> **WHAT TO WORK ON**
Extract the lines of the material below, beginning with the first and ending with the line that holds "stem, axis='Z', n=64)". Skip every picture.

> **SOURCE MATERIAL**
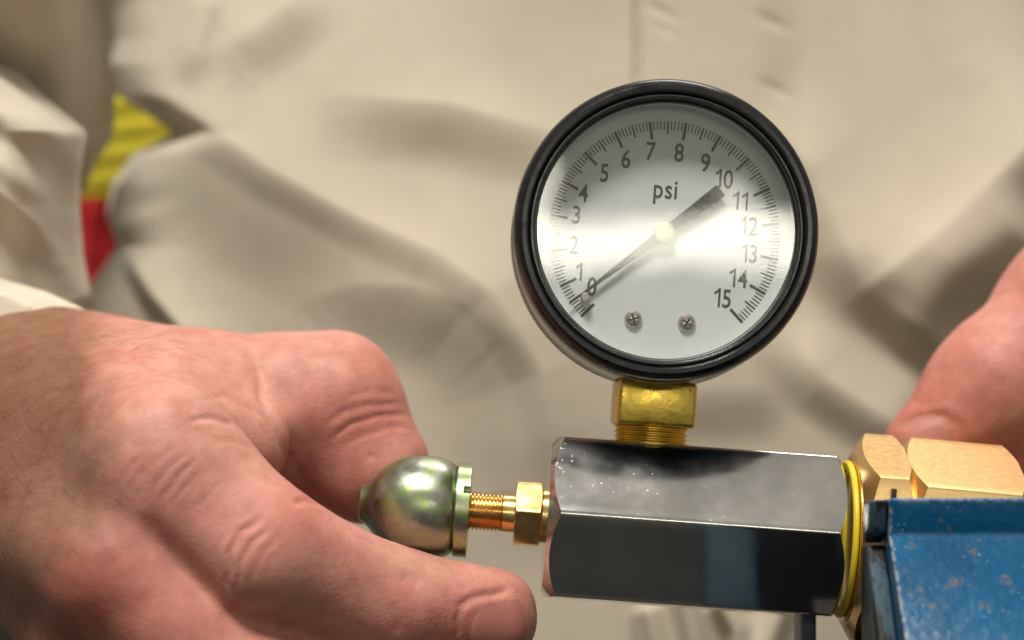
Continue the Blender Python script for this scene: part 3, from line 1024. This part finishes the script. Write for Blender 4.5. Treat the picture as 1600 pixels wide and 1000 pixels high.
def dial_screw(px, py, rot):
    x, z = dial_xy(px, py)
    M = GC @ Matrix.Translation((x * 1e-3, 0, z * 1e-3))
    sc = lathe_obj('screw', [(0, -8.0), (1.0, -7.95), (1.55, -7.75), (1.8, -7.4), (1.85, -7.02), (0, -7.02)], M_SCREW, gauge, n=36, M=M)
    bm = bmesh.new()
    for ang in (rot, rot + 90):
        cc, ss = math.cos(R(ang)), math.sin(R(ang))
        vs_ = []
        for (l, w) in ((-1.15, -0.2), (1.15, -0.2), (1.15, 0.2), (-1.15, 0.2)):
            vs_.append(bm.verts.new(((l * cc - w * ss) * 1e-3, (-8.02 - (0.006 if ang != rot else 0)) * 1e-3, (l * ss + w * cc) * 1e-3)))
        bm.faces.new(vs_)
    bm_obj('cross_slot_shade', bm, M_DARKIN, sc, smooth=False)  # flat dark cross on the head, painting the shade of its recess
dial_screw(989, 501, 20)
dial_screw(1072, 507, 62)
xx, zz = dial_xy(914, 468)
lathe_obj('stop_pin', [(0, -9.6), (0.7, -9.55), (0.95, -9.3), (1.0, -7.0), (0, -7.0)], M_PIN, gauge, n=28, M=GC @ Matrix.Translation((xx * 1e-3, 0, zz * 1e-3)))
# brass stem: square wrench block and threaded foot
stem = box('stem_block', (0.1, 0, 7.8), (16.2, 15.5, 9.4), M_BRASS_STEM, gauge, 0.9, Matrix.Rotation(R(2), 4, 'Z'))
prof = [(0, 4.4), (7.5, 4.3), (7.9, 3.9)]
z = 3.7
while z > -1.2:
    prof += [(7.7, z), (7.1, z - 0.35), (7.1, z - 0.45), (7.7, z - 0.85)]
    z -= 1.0
prof += [(7.0, -1.4), (0, -1.4)]
lathe_obj('stem_thread', prof, M_BRASS_STEM, stem, axis='Z', n=64)

# ------------------------------------------------------------------ chrome hex coupling
cp = P(1082, 825, 0)
coup = empty('hex_coupling', cp, 'chrome-plated long hexagonal coupling block under the gauge stem', 'pipe fitting', (0, ROLL, 0))
hex_body('hex_bar', 60.2, 18.9, M_CHROME, coup, R(9), 15.3, 16.2, 0.75, 1.4, x0=-30.6)

# ------------------------------------------------------------------ left brass nipple
nip = empty('brass_nipple', P(850, 806, 0), 'small brass nipple with hex nut and fine thread left of chrome block', 'pipe fitting', (0, ROLL, 0))
hex_body('hex_nut', 5.6, 7.35, M_BRASS_BRIGHT, nip, R(10), 5.9, 6.0, 0.30, 0.35, x0=-6.2)
lathe_obj('shoulder', [(0, -0.8), (5.4, -0.8), (5.7, -0.4), (5.7, 0.6), (0, 0.6)], M_BRASS_BRIGHT, nip, axis='X', n=48)
prof = [(0, -16.8), (3.3, -16.8)]
x = -16.6
while x < -9.2:
    prof += [(3.55, x), (4.1, x + 0.32), (4.1, x + 0.42), (3.55, x + 0.72)]
    x += 0.8
prof += [(3.9, -8.6), (3.95, -6.1), (0, -6.1)]
lathe_obj('thread', prof, M_BRASS_BRIGHT, nip, axis='X', n=48)

# ------------------------------------------------------------------ domed nut
dm = empty('domed_nut', P(722, 797, 0), 'shiny greenish domed metal nut pinched between thumb and finger', 'nut', (0, ROLL, 0))
q = 0.1333
dome = [(0, -21.4), (3.0, -21.4), (3.6, -21.2), (3.9, -20.7), (4.2, -20.2)]
for (xp, r) in ((578, 38), (586, 48), (596, 58), (608, 67), (622, 74.5), (638, 79), (655, 81), (675, 80.5), (690, 78), (701, 74), (708, 70), (711, 66)):
    dome.append((r * q * 1.0, (xp - 722) * q))
dome += [(0, (711 - 722) * q)]
lathe_obj('dome', dome, M_ZINC, dm, axis='X', n=96)
lathe_obj('flange', [(0, -1.44), (9.55, -1.44), (9.8, -1.2), (9.8, 0.15), (0, 0.15)], M_ZINC, dm, axis='X', n=96)
# notched front half of the flange
pts = []
for i in range(180):
    a = 360 * i / 180
    rad = 9.8
    if 27 < a < 36:
        rad = 8.2
    pts.append((-rad * math.cos(R(a)), rad * math.sin(R(a))))
bm = bmesh.new()
A = [bm.verts.new((0.151e-3, p[0] * 1e-3, p[1] * 1e-3)) for p in pts]
B = [bm.verts.new((1.5e-3, p[0] * 1e-3, p[1] * 1e-3)) for p in pts]
bm.faces.new(A); bm.faces.new(B)
for i in range(180):
    j = (i + 1) % 180
    bm.faces.new((A[i], A[j], B[j], B[i]))
bm_obj('notched_rim', bm, M_ZINC, dm, sharp=30)

# ------------------------------------------------------------------ right-hand brass fittings
bs = empty('brass_bushing', P(1318, 842, 0), 'brass hex bushing with yellow seal between chrome block and blue clamp', 'pipe fitting', (0, ROLL, 0))
lathe_obj('seal_ring', [(14.5, -0.7), (15.9, -0.8), (16.3, -0.45), (16.4, 0.0), (16.2, 0.35), (14.5, 0.45)], M_TAPE, bs, axis='X', n=96, closed=True)
lathe_obj('collar', [(0, 0.6), (17.0, 0.6), (17.2, 0.7), (17.2, 0.9), (0, 0.9)], M_BRASS_BRIGHT, bs, axis='X', n=96)
hx = hex_body('hex_nut', 10.0, 22.5, M_BRASS_SATIN, bs, R(40), 17.8, 20.0, 0.6, 0.5, x0=0.8)
lathe_obj('neck', [(0, 10.7), (17.3, 10.7), (17.3, 11.6), (0, 11.6)], M_BRASS_BRIGHT, bs, axis='X', n=64)
box('slot_shade', (6.2, -18.6, 10.2), (0.7, 2.0, 4.6), M_DARKIN, bs, 0.1)  # solid dark strip in place of a shaded groove

pg = empty('brass_plug', P(1388, 849, 0), 'larger satin brass hex fitting above blue clamp at right edge', 'pipe fitting', (0, R(5.2), 0))
lathe_obj('thread', [(0, -2.2), (16.8, -2.2), (17.3, -1.8), (16.8, -1.3), (17.3, -0.9), (16.8, -0.4), (17.3, 0), (17.3, 0.9), (0, 0.9)], M_BRASS_BRIGHT, pg, axis='X', n=64)
hex_body('hex_body', 23.6, 22.6, M_BRASS_SATIN, pg, R(37), 19.0, 19.9, 0.75, 0.6, x0=-1.2 + 1.9)
lathe_obj('outlet', [(0, 24.0), (15.0, 24.0), (15.4, 24.6), (15.4, 75), (0, 75)], M_BRASS_BRIGHT, pg, axis='X', n=64)

# ------------------------------------------------------------------ blue clamp
cl = empty('pipe_clamp', P(1480, 1040, -30), 'chipped blue painted metal clamp body in front of the brass fittings', 'clamp')
def prism(name, sect, xa, xb, mat, parent, bev=0.6):
    """section points (photo y, depth mm) between photo x edges (taken at each point's own depth)."""
    bm = bmesh.new()
    o0 = Vector(parent.location)
    ws = []
    refx = [(P(xa, 800, -30)).x, (P(xb, 800, -30)).x]
    rows = []
    for xw in refx:
        row = []
        for (py, y) in sect:
            p = P(0, py, y)
            row.append(bm.verts.new(Vector((xw, p.y, p.z)) - o0))
        rows.append(row)
    n = len(sect)
    bm.faces.new(rows[0]); bm.faces.new(rows[1][::-1])
    for i in range(n):
        j = (i + 1) % n
        bm.faces.new((rows[0][i], rows[0][j], rows[1][j], rows[1][i]))
    bmesh.ops.bevel(bm, geom=list(bm.edges), offset=bev * 1e-3, segments=3, profile=0.5, affect='EDGES')
    return bm_obj(name, bm, mat, parent, sharp=45)
prism('body', [(781, -24), (778, -35), (836, -32.5), (1080, -58), (1080, -24)], 1384, 2050, M_BLUE, cl, 0.7)
prism('end_wedge', [(852, -23), (852, -29.5), (1080, -48), (1080, -23)], 1355, 1383.4, M_WEDGE, cl, 0.5)
prism('end_lug', [(784, -26), (781, -34), (832, -32), (850, -27)], 1354, 1383.5, M_WEDGE, cl, 0.7)
prism('lower_arm', [(945, 16), (945, 4), (1080, 4), (1080, 16)], 1292, 1318, M_PALEBLUE, cl, 1.0)
prism('cross_bar', [(1020, -22), (1020, 8), (1080, 8), (1080, -22)], 1297, 1400, M_PIT, cl, 1.0)

prism('base', [(1240, -20), (1240, -150), (1330, -150), (1330, -20)], 1130, 1230, M_REFLBLUE, cl, 1.5)  # unseen block added so the chrome's lower face reflects blue
prism('reflected_block', [(1225, -20), (1225, -150), (1330, -150), (1330, -20)], 1232, 1700, M_MATT, cl, 1.5)  # unseen black block added to darken the chrome's reflection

> **RESULT OF THE EXERCISE**
Continue the Blender Python script for this scene: part 3, from line 1024. This part finishes the script. Write for Blender 4.5. Treat the picture as 1600 pixels wide and 1000 pixels high.
def dial_screw(px, py, rot):
    x, z = dial_xy(px, py)
    M = GC @ Matrix.Translation((x * 1e-3, 0, z * 1e-3))
    sc = lathe_obj('screw', [(0, -8.0), (1.0, -7.95), (1.55, -7.75), (1.8, -7.4), (1.85, -7.02), (0, -7.02)], M_SCREW, gauge, n=36, M=M)
    bm = bmesh.new()
    for ang in (rot, rot + 90):
        cc, ss = math.cos(R(ang)), math.sin(R(ang))
        vs_ = []
        for (l, w) in ((-1.15, -0.2), (1.15, -0.2), (1.15, 0.2), (-1.15, 0.2)):
            vs_.append(bm.verts.new(((l * cc - w * ss) * 1e-3, (-8.02 - (0.006 if ang != rot else 0)) * 1e-3, (l * ss + w * cc) * 1e-3)))
        bm.faces.new(vs_)
    bm_obj('cross_slot_shade', bm, M_DARKIN, sc, smooth=False)  # flat dark cross on the head, painting the shade of its recess
dial_screw(989, 501, 20)
dial_screw(1072, 507, 62)
xx, zz = dial_xy(914, 468)
lathe_obj('stop_pin', [(0, -9.6), (0.7, -9.55), (0.95, -9.3), (1.0, -7.0), (0, -7.0)], M_PIN, gauge, n=28, M=GC @ Matrix.Translation((xx * 1e-3, 0, zz * 1e-3)))
# brass stem: square wrench block and threaded foot
stem = box('stem_block', (0.1, 0, 7.8), (16.2, 15.5, 9.4), M_BRASS_STEM, gauge, 0.9, Matrix.Rotation(R(2), 4, 'Z'))
prof = [(0, 4.4), (7.5, 4.3), (7.9, 3.9)]
z = 3.7
while z > -1.2:
    prof += [(7.7, z), (7.1, z - 0.35), (7.1, z - 0.45), (7.7, z - 0.85)]
    z -= 1.0
prof += [(7.0, -1.4), (0, -1.4)]
lathe_obj('stem_thread', prof, M_BRASS_STEM, stem, axis='Z', n=64)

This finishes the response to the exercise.